E poter trattare i grandi temi che ci legano alla politica internazionale del momento, a nuovi bagliori di decadenza e di radicali trasformazioni dei fragili equilibri tra i vari Stati europei ed extra-europei ed alle nuove paure di ritorni drammatici legati alla depressione e crollo dell’economia mondiale e focolai permanenti di guerre, di violenze e di vandalismi nel nome della sopraffazione dei poteri dominanti, rigurgiti dittatoriali e culture dell’odio e della segregazione (processi inqualificabili e progettati per destrutturare e diffondere culture della disumanizzazione e di nuovi oscurantismi).
Ma non abbiamo più Maestri di Vita, cultori e diffusori di solidarietà e delle ideologie che possano garantire e custodire i beni più preziosi dell’Umanità: dalla Pace, alla sicurezza sociale ed ambientale, alla convivialità tra popoli di diverse etnie, alla difesa degli elementari diritti alla Vita ed alla Socialità.
Il giorno della Liberazione non deve ripetere la solita sagra degli urlatori contro i fantasmi del passato e del presente, ma deve divenire un’Agorà della Democrazia italiana che dalla Resistenza ha raggiunto ragguardevoli traguardi ma che ci sono nuovi pericoli, nuove sofferenze, nuovi contrasti ( non solo tra le vecchie e nuove fazioni o contro il Governo che è il solito “birillo” da abbattere) che stanno modificando il sistema democratico, la sua vivibilità, il “garantismo” sempre auspicato.

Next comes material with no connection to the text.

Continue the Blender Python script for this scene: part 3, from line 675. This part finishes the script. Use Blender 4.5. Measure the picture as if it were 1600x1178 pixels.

Una giornata di Festa per verificare il nostro essere Italiani, la nostra cultura, la spontanea partecipazione popolare per fare meglio, per combattere le scorie che rendono le nostre città isolate, violente, prive della loro storica e necessaria identità.
Liberarci dai nuovi barbari, quelli che aggrediscono la sicurezza naturale di ognuno di noi e quelli che non intendono riconoscere le regole sociali e le tradizioni del nostro Paese e pretendono di sostituirci con il loro mondo immutabile.
Il Governo non può stare a guardare, il Parlamento non può essere solo bivacco e luogo di sfoggio d’ignoranza, arroganza e perditempo. Un Parlamento che non legifera (con efficacia) perché non rispettato dal potere esecutivo, è un Parlamento che affossa la Democrazia ed il disordine sociale regna sovrano.
Dobbiamo trasformare il 25 aprile nella Festa della Liberazione da ogni forma di anarchia e di barbarie.